The plot, if you are unaware, is that four women, three of which are scientists, team up to stop a cataclysmic paranormal event from destroying New York. It may sound basic, but that is because it is. It does not need to do any more than that. Keep it simple, keep it moving and keep it entertaining. The entertainment is due in no small part to the quality of the cast.

All four of the team are fantastic in different ways. Melissa McCarthy, an actress who can be very irritating, tones her character down from her usual performances, which works wonders here, as it means she becomes more likeable. Her chemistry with Kristen Wiig is genuine throughout, who is also entertaining. It seems that Wiig was maybe given more room to improvise, as a lot of her lines felt extremely natural and not scripted. Lesley Jones has the weakest character, as it comes very, VERY close to being just another stereotypical loud black woman which we have seen on screen thousands of times before. But, importantly, she is still very funny. The star though is Kate McKinnon, who plays the tech savvy member of the group and may very well be crazy. It is a wild performance and by far, the most enjoyable character in the team. But as said, all the team are fun to watch, interact with each other well and you fully believe their friendship is real.

The only other major character is Chris Hemsworth’s receptionist. He is not bright. This is a point the film will continually beat over your head. His character is fine for the most part, but it seemed that he was trying too hard at some points.
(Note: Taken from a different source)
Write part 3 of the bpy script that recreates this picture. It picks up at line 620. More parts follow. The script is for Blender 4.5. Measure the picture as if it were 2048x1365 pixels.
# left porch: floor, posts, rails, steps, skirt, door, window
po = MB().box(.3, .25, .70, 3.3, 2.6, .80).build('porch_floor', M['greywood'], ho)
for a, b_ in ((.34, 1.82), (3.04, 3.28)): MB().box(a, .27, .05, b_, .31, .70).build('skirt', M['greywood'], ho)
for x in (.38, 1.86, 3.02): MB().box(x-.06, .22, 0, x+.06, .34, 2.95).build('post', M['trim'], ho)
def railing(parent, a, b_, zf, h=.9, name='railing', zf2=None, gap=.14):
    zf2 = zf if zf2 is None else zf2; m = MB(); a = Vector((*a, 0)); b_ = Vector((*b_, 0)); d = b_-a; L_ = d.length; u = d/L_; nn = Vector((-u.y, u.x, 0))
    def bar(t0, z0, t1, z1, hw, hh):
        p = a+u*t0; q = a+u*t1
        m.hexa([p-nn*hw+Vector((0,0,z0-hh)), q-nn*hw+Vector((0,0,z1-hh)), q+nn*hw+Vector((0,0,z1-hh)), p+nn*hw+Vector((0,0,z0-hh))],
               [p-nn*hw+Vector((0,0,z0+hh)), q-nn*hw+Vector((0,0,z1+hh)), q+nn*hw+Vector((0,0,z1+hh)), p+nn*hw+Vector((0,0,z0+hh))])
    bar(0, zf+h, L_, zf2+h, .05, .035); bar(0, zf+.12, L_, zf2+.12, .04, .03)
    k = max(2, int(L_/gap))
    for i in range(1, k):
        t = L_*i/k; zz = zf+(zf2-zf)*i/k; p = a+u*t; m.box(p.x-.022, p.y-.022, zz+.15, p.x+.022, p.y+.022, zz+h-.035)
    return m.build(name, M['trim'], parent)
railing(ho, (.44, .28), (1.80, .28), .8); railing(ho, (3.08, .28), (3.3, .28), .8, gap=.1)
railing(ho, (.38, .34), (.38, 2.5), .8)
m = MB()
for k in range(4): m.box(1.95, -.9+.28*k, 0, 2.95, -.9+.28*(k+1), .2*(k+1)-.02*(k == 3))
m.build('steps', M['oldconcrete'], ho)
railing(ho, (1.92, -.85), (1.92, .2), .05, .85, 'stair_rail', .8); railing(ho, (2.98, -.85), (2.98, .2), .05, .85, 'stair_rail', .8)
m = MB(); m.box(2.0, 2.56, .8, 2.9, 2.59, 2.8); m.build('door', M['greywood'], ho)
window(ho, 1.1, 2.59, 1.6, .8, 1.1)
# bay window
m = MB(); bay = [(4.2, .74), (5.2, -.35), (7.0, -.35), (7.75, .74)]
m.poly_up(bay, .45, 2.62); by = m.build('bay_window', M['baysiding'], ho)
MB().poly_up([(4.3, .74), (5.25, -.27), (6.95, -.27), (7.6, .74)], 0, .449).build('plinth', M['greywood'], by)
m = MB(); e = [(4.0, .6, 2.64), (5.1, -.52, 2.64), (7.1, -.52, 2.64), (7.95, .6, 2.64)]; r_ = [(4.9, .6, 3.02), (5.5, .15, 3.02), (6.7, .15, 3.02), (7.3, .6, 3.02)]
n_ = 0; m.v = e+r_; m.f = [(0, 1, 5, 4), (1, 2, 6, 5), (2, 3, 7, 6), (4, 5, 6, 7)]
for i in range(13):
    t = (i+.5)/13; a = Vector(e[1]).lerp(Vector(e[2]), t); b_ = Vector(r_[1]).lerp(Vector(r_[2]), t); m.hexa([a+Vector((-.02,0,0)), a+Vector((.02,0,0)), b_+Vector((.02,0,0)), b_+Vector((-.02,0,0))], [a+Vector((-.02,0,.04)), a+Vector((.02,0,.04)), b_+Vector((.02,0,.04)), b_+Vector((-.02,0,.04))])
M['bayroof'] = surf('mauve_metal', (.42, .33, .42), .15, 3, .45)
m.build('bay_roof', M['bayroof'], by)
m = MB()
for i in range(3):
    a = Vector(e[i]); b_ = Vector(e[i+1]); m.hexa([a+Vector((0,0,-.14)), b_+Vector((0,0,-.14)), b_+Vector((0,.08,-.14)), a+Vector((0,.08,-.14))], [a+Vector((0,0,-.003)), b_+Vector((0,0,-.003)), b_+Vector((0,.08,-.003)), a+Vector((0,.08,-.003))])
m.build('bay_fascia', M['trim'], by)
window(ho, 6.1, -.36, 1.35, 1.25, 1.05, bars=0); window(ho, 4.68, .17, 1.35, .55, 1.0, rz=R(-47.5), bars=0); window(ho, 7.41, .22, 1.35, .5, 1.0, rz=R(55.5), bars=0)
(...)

Also, as this is a reboot of a previous franchise, we need obligatory cameos from stars of the original film. Which are all fine, with two being particularly funny. A point to add to this is that in the film, there is a brief tribute to Harold Ramis, who sadly died in 2014, which was a nice touch.

There are negatives. As with many comedies, not all the jokes land, with some being very cringey. This includes jokes outstaying their welcome and some that just miss altogether. Some of these were present in the trailers. Also, the editing at times seems very rough, with some cuts being downright atrocious. One towards the end of the movie was very jarring. Finally, there is no real big villain. There is a plot being orchestrated by a character, which will be bad for anyone caught in it, but there is not a central villain to focus on. It would have helped make the stakes seem higher if there was someone who had been built up in a way that we saw them as a genuine threat.

But, overall, Ghostbusters is a lot of fun. It is fairly faithful to the original and does not do anything to hurt the legacy of the franchise. Let us be fair, Ghostbusters 2 did not help too much. No, this reboot is not perfect, but there is a lot to enjoy. It is not as good as the original, but is far better than the sequel and basically, is a fun piece of popcorn entertainment. To paraphrase the theme song, watching this made me feel good.